On peut classer les mécanismes de garantie en 3 modèles de base :
- Le modèle individuel : Dans ce modèle, l’emprunteur et la banque sont en relation directe. Le garant et la banque établissent un accord de coopération qui détermine la répartition du risque. Si la banque approuve le crédit, elle établit un contrat de crédit avec le client. Le garant envoie une lettre de garantie à la banque.
- Le modèle de portefeuille : Le garant négocie avec la banque une garantie portant sur un portefeuille de crédits et non sur un emprunteur isolé : acceptation des emprunteurs, limite de la taille du prêt, estimation des prêts, proportion du risque assumé,... Les prêts accordés par la banque sous ces conditions sont automatiquement garantis.

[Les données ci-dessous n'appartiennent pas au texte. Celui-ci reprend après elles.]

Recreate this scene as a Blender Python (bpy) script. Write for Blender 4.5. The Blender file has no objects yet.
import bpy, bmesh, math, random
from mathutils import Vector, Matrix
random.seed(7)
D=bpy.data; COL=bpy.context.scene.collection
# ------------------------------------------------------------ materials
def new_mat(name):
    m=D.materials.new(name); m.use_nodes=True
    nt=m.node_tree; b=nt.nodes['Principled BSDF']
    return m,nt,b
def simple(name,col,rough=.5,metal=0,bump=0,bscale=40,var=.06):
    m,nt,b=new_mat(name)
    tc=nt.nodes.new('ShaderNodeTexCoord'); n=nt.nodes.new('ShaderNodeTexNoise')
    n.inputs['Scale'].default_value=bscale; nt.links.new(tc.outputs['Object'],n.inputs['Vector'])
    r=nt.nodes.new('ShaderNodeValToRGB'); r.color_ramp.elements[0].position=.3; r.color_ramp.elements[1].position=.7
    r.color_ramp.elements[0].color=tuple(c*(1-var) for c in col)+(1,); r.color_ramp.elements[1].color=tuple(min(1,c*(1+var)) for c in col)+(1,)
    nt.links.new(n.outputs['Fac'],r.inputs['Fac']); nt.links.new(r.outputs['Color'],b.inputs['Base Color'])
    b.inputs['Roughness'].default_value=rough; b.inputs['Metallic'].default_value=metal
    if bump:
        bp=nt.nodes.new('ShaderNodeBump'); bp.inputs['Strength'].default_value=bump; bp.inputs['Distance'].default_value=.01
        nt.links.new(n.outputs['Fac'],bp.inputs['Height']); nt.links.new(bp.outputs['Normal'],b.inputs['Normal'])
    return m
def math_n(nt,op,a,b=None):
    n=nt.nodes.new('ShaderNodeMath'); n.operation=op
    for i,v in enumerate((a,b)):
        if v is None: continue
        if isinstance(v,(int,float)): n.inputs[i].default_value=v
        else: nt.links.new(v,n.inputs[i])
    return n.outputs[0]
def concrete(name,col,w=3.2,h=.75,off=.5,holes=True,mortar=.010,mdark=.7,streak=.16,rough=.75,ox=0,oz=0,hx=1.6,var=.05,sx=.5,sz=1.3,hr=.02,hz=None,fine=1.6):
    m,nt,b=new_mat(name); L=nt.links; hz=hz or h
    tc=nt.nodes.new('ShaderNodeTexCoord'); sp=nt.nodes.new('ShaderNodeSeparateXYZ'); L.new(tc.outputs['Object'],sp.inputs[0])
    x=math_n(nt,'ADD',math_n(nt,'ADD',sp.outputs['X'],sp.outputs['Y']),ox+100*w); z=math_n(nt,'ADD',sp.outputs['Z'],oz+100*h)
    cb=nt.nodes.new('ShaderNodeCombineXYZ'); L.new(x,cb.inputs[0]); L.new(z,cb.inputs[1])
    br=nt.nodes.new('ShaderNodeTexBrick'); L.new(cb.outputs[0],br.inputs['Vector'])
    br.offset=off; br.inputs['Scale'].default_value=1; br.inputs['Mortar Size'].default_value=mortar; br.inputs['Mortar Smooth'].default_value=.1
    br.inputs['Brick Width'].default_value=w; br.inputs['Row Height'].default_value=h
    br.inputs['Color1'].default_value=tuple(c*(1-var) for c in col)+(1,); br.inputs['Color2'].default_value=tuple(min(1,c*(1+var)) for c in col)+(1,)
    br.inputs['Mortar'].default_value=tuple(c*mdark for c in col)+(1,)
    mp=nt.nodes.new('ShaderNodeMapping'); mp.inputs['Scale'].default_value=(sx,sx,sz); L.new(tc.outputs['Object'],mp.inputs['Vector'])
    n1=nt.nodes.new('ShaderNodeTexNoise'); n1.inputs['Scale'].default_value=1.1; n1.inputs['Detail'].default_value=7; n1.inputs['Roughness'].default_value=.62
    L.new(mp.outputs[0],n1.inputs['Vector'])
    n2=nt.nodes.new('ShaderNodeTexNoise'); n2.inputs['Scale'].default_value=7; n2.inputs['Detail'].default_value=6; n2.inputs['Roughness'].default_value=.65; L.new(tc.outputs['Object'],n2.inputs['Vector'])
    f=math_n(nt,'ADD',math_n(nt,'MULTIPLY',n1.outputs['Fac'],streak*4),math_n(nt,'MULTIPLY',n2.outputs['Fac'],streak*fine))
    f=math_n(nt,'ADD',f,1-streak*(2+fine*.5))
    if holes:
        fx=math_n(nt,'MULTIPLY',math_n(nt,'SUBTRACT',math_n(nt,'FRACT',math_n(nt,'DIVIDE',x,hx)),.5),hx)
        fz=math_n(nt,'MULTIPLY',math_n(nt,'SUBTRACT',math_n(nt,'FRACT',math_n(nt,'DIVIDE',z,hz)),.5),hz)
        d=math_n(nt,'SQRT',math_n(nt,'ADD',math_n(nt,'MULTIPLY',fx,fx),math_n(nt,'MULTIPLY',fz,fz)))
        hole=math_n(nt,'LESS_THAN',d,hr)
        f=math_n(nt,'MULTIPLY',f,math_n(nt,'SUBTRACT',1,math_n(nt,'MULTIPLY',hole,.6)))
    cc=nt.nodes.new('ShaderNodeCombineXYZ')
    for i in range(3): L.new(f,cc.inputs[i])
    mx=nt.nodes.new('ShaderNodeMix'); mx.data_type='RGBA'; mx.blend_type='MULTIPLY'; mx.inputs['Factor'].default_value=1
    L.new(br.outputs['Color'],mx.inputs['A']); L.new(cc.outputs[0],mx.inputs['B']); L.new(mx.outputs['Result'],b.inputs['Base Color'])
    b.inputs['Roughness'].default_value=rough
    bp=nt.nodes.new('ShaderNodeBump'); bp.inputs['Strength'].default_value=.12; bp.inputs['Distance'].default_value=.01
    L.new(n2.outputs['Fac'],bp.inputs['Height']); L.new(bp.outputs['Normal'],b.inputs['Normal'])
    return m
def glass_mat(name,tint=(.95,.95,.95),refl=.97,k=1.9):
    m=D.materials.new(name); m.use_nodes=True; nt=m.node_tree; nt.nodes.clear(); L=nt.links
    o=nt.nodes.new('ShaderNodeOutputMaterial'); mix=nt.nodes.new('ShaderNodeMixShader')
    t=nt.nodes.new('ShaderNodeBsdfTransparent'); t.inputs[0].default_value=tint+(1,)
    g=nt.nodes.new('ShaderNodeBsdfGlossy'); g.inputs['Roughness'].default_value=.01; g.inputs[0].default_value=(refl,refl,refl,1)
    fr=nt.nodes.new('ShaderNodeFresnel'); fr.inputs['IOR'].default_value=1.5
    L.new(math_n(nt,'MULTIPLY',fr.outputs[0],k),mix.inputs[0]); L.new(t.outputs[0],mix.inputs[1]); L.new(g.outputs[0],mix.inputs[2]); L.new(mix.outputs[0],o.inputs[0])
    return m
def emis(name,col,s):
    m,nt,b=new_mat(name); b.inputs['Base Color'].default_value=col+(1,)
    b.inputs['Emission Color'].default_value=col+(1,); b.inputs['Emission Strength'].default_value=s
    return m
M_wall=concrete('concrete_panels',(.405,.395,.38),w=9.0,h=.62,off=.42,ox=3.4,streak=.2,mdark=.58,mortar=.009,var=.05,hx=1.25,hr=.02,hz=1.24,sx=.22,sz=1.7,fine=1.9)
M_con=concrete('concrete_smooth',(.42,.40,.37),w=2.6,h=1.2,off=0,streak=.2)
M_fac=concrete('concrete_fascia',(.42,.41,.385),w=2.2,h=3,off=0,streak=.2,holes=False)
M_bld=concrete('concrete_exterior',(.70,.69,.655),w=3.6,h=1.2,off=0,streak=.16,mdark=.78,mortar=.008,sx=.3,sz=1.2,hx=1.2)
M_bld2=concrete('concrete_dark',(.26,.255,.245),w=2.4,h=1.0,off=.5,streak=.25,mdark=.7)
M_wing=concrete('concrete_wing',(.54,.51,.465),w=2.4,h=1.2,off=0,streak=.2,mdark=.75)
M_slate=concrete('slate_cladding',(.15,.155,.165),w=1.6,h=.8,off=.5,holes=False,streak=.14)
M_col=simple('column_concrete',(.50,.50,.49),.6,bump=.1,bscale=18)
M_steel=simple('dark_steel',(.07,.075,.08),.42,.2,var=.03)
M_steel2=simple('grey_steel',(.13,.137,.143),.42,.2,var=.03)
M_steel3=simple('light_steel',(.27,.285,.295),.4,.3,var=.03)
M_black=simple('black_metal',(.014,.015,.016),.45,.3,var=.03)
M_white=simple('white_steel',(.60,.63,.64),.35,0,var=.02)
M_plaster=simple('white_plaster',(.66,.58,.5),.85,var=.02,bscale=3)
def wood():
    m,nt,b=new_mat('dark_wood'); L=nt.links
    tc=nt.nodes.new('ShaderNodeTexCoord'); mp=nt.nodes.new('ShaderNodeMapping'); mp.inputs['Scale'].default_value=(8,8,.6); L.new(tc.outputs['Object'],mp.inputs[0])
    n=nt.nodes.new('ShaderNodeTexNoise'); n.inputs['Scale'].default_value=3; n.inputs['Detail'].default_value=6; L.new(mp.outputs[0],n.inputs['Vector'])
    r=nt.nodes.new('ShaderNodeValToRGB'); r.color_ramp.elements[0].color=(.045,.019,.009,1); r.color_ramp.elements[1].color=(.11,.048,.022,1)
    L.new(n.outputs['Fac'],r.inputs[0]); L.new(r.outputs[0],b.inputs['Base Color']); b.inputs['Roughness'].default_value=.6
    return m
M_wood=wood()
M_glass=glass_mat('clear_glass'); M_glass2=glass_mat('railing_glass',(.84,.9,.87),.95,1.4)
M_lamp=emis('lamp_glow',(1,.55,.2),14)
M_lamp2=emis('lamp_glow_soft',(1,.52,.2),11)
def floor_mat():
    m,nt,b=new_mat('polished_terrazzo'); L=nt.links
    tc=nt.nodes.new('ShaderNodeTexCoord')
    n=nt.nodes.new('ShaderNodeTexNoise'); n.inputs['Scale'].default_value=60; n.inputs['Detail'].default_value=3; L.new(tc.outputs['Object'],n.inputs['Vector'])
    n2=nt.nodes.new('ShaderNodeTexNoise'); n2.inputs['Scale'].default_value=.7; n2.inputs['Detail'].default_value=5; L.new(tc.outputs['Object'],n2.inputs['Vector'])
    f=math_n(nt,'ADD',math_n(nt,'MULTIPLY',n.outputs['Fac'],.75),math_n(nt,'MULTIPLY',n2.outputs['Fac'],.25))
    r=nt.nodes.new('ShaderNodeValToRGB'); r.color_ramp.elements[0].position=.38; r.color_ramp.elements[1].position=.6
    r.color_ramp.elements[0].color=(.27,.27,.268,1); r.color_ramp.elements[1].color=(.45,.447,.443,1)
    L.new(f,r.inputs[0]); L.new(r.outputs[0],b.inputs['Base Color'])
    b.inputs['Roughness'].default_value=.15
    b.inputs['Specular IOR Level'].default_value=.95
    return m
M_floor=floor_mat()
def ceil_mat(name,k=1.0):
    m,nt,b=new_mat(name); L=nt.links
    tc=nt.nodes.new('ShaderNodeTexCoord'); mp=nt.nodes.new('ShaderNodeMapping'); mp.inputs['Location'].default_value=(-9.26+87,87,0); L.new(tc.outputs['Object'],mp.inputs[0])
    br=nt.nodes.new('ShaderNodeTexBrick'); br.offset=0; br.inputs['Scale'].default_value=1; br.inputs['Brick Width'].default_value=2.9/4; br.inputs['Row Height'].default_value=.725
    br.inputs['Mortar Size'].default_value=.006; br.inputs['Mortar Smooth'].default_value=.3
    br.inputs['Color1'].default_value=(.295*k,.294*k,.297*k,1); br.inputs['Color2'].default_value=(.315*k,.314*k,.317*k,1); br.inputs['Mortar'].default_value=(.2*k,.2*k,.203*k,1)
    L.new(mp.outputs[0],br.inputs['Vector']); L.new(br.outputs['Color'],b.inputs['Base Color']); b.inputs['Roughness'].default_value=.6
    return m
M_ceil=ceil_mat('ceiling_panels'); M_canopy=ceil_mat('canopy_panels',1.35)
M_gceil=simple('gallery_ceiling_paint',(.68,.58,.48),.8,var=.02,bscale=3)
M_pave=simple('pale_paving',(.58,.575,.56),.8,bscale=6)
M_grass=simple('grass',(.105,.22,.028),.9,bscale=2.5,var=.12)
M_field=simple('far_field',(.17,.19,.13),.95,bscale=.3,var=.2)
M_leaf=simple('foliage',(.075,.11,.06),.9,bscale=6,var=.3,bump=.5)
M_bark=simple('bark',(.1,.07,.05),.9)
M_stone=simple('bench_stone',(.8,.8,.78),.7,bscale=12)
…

- Le modèle intermédiaire : Ce modèle part du principe que les micro-entreprises sont trop éloignées des critères des banques et que des institutions financières spécialisées ou des ONG doivent opérer en tant qu’intermédiaire entre la banque et l’emprunteur final. L’intermédiaire emprunte de l’argent à la banque avec l’aval de la garantie d’une entité garante. L’intermédiaire applique sa propre méthodologie pour récupérer les micro-crédits qu’il octroie, il a l’obligation de rembourser l’emprunt à la banque.
Ces trois modèles couvrent relativement bien l’ensemble des mécanismes de garantie existant.
2.2 Segmentation du marché
On estime qu’aujourd’hui seul 5% de la demande potentielle de micro-crédits en Amérique Latine et dans les Caraïbes est satisfaite. C’est la raison pour laquelle de plus en plus d’institutions de formes variables (de conglomérats financiers aux associations caritatives), disposent de portefeuilles de crédits. Cette situation crée des opportunités pour les systèmes de garantie qui peuvent offrir leur services à différents clients :
- Les institutions financières conventionnelles : Sociétés anonymes ou coopératives qui ont décidé de pénétrer le marché de la micro-entreprise sans abandonner leur niche traditionnelle (banque commerciale classique).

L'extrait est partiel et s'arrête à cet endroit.